Sloss Furnaces National Historic Landmark
The Process
The technology of casting molten iron into bars called pigs changed dramatically over the years. Prior to 1931 casting at Sloss took place inside the cast shed. Men cut molds into the sand floor of the shed, allowing the molten iron to pour through the channels and into individual molds. The configuration of molds feeding off troughs gave rise to the term "pig" for the bar of iron—workers thought the molds resembled pigs suckling at the sow.
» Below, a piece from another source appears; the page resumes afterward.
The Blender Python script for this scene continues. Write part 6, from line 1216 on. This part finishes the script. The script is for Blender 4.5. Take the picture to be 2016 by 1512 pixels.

After 1931 casting was mechanized. Iron flowed from the furnace, down the curved runner and into the ladle car outside the shed. The ladle car then moved down the tracks to the pig casting machine, the remains of which you can see straight ahead.
The People
The men who broke up and carried out the iron from the sand casting beds were called iron carriers. Edward Uehling, inventor of the mechanical pig casting machine, described their work this way: "When the iron had cooled down to the temperature of solidification, but was still red hot, the iron carriers began their task. They covered the pigs with a layer of sand, then put on shoes with thick wooden soles, walked on the hot iron, and with crowbars broke the pigs off the sow and with sledge hammers broke the sow into pieces the length of the pigs. This was as hot a job as a man could stand, but it had to be done. If the pigs were allowed to get cold, it would not only be more difficult to break the pigs off the sow and the sow pieces, but the iron could not be carried away in time to mold up [the sand] for the next cast...Only one man in ten is physically fit to be an iron carrier, and the best of them cannot stand up under the strain for many years...
The task of breaking up and carrying out the iron from the casting beds of even modest-size furnaces is not a fit one for human beings. If it were possible to employ horses, mules or oxen to do this work, the Society for the Prevention of Cruelty to Dumb Animals would have interfered long ago, and rightfully so."